Posted in acceptance, change, growth, resentment, stress

Expectations & Resentment

Why do I offer to do things or help with something if later I will regret it or be pissed off because it didn’t turn out the way I thought it would?  Do any of you find yourselves in this situation? It seems like all of the women in my family are like this. We all seem to feel obligated to go above and beyond for others, and then we are annoyed because the others don’t seem appreciative.

In trying to unravel the “why does this keep happening”. The first thing I realized is the fact that these situations don’t end up the way I thought they would …clearly means that I had expectations going into the task. I think expectations set me up for failure unless those expectations are communicated and agreed to, but of course, when I’m helping someone – I’m suppose to be doing it just to help, right? Ah! Well, there might be the second thing to notice. If I were doing it just to help, I wouldn’t have any expectations, now would I?

Maybe another thing to ask myself is…what do I regret about how the situation ended up or how did I expect it to turn out? That answer should uncover my hidden expectation. Once I uncover that expectation, then I really have the answer to the “Why did I offer to do help in the first place”?

So with all this self exploration, what have I learned? I think I offer to help people with an expectation of appreciation, returned affection, or praise. It is clear that is the case because when that isn’t returned – I’m offended. I say things like “I didnt spend 4 hours of my day doing this just to be blown off or taken for granted”. Did they ask me to spend 4 hours on them?

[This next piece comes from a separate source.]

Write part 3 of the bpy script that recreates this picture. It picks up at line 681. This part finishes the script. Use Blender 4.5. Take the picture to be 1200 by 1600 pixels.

Did they ask me to put in more time, energy, or effort than I was willing to give? Of course not. I chose to do it under the guise of helping, but it was really in search of validation and acceptance.

So there’s the answer to why I frequently offer to help and then am pissed off at the end results…because I’m not actually doing it to help. I’m doing it either out of some feeling of obligation (that I am not actually obligated to do) or to get at some needed emotion that I’ve been searching for off and on my entire life.